After you choose a dimension with two poles for the X-axis, pick a different dimension for the Y-axis. Plot the options your stakeholder has on the matrix.

Now you have a map of how the alternatives weigh-up. A map that a business analyst can use to steer the solution to the stakeholder’s problem.

The magic of the X/Y map

The approach: draw a simple X/Y grid.

Every available alternative can be plotted on the map. All online retailers on the internet. All the areas of advice for financial planning. All the running shoes in a sports shop. (We’re not identifying them as competitors yet, and you’ll see why.)

Create two axis. One is arranged horizontally (X) and the other vertically (Y).
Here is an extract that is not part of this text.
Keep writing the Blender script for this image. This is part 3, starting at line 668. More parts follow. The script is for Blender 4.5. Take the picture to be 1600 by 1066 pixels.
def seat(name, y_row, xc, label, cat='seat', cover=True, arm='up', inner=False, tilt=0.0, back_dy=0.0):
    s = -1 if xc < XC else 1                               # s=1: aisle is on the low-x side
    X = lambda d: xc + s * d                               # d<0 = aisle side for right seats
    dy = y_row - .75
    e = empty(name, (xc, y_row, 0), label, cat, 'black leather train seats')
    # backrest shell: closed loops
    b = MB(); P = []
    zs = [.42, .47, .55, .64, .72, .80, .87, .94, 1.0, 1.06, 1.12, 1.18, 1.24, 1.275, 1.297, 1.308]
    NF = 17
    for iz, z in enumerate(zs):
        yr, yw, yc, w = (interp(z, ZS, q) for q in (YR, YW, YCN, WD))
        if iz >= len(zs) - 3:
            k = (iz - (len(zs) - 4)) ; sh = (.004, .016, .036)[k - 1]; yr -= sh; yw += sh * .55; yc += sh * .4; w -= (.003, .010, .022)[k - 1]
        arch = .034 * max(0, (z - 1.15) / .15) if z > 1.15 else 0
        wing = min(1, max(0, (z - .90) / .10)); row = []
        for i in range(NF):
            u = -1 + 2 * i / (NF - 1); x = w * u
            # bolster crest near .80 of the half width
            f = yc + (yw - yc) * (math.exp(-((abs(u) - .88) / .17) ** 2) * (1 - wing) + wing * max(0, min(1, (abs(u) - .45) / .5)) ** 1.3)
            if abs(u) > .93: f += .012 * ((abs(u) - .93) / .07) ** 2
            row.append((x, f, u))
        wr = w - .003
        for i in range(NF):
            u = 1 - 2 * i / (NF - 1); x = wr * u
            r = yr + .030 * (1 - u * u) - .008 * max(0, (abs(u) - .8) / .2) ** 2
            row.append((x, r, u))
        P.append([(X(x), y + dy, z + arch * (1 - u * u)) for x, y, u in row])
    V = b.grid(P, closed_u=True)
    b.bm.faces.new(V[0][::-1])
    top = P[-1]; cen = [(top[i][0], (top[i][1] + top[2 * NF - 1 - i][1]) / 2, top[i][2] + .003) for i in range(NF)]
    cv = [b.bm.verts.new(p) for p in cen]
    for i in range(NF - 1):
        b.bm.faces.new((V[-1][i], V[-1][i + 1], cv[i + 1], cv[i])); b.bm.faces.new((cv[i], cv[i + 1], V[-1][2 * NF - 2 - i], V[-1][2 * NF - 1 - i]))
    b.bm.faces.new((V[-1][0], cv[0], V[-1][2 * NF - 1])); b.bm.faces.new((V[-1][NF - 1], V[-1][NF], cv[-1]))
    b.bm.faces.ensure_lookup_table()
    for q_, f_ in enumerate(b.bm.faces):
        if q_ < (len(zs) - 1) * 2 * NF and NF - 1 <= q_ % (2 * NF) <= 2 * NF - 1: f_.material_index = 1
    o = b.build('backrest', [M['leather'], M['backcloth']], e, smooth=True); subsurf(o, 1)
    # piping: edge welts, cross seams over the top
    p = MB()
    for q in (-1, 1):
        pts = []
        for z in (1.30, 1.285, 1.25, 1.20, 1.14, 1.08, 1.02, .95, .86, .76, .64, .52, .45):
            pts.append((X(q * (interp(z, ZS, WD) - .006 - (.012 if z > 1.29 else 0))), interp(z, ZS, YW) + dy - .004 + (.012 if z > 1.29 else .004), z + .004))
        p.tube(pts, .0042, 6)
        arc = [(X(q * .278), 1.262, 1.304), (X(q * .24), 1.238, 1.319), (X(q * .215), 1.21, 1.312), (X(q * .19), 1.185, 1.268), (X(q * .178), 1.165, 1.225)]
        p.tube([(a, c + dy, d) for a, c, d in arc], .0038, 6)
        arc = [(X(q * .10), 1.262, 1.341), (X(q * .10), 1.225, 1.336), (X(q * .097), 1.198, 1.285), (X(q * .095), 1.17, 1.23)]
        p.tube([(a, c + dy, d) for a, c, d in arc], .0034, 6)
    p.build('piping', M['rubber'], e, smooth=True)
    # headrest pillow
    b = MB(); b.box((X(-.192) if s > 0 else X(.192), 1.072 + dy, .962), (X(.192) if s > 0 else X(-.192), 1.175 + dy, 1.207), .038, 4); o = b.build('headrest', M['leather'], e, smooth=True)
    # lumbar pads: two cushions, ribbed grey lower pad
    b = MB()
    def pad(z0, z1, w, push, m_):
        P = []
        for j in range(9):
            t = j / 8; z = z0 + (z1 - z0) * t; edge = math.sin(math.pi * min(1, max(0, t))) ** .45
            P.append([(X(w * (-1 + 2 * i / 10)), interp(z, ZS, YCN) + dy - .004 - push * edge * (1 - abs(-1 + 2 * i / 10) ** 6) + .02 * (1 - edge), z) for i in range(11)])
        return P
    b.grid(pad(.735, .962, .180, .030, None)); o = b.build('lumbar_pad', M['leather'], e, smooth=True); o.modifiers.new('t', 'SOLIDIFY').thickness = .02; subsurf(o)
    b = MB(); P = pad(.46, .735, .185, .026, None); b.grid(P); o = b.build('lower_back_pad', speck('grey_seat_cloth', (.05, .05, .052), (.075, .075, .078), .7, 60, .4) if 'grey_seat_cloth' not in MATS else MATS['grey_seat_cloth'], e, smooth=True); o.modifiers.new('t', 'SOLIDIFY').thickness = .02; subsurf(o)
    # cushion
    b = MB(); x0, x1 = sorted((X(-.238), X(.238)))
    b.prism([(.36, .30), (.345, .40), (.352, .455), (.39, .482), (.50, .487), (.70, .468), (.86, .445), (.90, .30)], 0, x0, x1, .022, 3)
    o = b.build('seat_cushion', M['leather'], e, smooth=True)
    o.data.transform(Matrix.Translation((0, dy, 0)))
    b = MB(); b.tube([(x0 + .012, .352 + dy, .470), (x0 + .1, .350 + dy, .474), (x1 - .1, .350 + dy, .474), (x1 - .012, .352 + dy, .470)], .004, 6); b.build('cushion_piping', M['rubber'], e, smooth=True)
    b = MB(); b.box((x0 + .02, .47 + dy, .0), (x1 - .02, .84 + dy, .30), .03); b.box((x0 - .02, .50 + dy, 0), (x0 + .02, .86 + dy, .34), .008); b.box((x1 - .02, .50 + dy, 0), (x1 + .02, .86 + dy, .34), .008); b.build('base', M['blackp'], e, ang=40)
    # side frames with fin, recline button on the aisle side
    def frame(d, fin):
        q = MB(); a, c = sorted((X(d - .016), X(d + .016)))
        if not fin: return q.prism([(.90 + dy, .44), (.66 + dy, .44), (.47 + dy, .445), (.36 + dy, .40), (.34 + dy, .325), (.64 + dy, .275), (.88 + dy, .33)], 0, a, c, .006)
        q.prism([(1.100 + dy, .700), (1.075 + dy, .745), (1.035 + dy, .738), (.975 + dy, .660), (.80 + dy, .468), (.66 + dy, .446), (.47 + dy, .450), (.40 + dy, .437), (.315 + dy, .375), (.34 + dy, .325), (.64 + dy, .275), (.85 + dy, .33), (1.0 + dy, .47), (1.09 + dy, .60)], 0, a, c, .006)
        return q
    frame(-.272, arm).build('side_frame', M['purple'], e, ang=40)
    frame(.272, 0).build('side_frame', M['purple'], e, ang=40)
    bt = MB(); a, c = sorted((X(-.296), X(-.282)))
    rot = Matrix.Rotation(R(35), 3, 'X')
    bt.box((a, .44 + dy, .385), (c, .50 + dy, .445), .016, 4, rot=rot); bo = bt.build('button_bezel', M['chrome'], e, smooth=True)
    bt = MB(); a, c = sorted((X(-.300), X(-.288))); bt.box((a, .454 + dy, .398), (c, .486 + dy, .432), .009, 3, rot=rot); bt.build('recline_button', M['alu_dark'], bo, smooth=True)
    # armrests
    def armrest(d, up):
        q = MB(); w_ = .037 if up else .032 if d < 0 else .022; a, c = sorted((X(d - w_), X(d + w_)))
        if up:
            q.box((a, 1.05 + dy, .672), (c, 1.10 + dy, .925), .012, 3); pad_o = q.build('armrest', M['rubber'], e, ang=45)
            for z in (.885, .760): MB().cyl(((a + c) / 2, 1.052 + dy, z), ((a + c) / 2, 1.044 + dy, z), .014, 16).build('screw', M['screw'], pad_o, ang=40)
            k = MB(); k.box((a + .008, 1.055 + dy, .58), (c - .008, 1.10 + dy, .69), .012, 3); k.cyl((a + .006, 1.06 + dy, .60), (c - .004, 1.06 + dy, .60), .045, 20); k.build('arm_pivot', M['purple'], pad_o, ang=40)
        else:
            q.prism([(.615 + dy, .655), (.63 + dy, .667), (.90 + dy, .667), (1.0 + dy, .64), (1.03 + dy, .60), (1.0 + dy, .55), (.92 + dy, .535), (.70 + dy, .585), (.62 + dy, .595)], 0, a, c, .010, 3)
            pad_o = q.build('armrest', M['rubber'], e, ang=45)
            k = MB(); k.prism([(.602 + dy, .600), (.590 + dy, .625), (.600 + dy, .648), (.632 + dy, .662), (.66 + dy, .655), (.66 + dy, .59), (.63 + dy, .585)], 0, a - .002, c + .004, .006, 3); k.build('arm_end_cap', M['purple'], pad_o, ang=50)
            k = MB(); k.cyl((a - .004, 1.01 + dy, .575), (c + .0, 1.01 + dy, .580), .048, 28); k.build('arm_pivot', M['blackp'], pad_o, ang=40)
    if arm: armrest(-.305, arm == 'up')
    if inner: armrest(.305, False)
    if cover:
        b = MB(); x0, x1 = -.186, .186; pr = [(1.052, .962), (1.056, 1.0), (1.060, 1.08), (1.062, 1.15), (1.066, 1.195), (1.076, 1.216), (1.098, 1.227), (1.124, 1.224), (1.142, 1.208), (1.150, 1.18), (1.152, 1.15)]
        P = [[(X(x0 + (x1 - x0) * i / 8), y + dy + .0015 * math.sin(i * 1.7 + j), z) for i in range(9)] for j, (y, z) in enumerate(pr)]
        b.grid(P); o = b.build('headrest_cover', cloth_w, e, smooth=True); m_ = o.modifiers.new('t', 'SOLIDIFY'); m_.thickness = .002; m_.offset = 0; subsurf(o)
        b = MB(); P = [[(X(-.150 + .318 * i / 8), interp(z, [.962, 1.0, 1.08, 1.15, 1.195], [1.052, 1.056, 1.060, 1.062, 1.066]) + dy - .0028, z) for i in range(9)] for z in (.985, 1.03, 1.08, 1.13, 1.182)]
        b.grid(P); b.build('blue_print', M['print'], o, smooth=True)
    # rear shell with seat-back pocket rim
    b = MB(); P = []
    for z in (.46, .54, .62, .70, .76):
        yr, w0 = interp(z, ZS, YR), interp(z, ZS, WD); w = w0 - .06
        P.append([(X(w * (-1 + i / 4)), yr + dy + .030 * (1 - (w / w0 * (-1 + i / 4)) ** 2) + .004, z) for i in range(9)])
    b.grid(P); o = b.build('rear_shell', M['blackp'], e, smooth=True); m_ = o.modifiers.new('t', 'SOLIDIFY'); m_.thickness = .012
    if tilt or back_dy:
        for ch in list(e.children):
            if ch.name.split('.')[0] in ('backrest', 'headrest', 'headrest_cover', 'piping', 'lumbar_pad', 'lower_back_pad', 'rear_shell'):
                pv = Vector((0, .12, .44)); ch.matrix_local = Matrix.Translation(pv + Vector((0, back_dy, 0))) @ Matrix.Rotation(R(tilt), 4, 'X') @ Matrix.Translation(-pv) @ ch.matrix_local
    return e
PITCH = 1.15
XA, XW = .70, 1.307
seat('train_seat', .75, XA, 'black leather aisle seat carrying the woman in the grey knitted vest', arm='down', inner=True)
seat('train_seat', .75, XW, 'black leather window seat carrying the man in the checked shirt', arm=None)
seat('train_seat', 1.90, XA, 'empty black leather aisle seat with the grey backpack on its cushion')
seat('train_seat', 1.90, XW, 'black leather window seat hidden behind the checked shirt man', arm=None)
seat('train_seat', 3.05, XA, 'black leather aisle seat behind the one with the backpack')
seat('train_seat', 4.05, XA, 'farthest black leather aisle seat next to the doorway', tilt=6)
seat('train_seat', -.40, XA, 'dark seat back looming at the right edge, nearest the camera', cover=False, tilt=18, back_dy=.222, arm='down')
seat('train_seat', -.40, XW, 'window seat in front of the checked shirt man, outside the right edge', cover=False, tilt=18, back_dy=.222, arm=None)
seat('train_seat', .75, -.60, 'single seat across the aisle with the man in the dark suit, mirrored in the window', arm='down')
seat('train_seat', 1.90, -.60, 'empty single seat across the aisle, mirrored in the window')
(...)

For each axis, pick a dimension that is meaningful to your stakeholder. It could be something like quality, speed, price, accuracy, performance, utility, or efficacy.

For example, there are at least four ways to get a slice of pizza in your hand. For one dimension we have convenience, and for the other we have healthfulness. Of course, both your favourite pizzeria and you yourself can happily make a pizza, but one will take some effort and the other will be prepared for you.

If you care less about healthfulness, a delivery from the local takeaway pizza restaurant is even faster. And if you care less about convenience and healthfulness, then you can go and buy a frozen pizza at the nearest supermarket and put it in the oven yourself.

The magic of the X/Y map is that it clarifies that each alternative might be an option, depending on who you seek to serve. Can you see how this matrix would be totally different if an axis were changed to taste, price, cooking method, or variety?

The same approach can work for online delivery (speed, security, reliability, careful handling, tracking, cost, etc.) or for Target, Zara, and Paul Smith (price, range, quality, status). Or a craft brewery and a wine farm. Or perhaps Capitec Bank, Prudential Assurance, and Goldman Sachs.

We’re not so much interested in features as we are in the benefits that those features promise.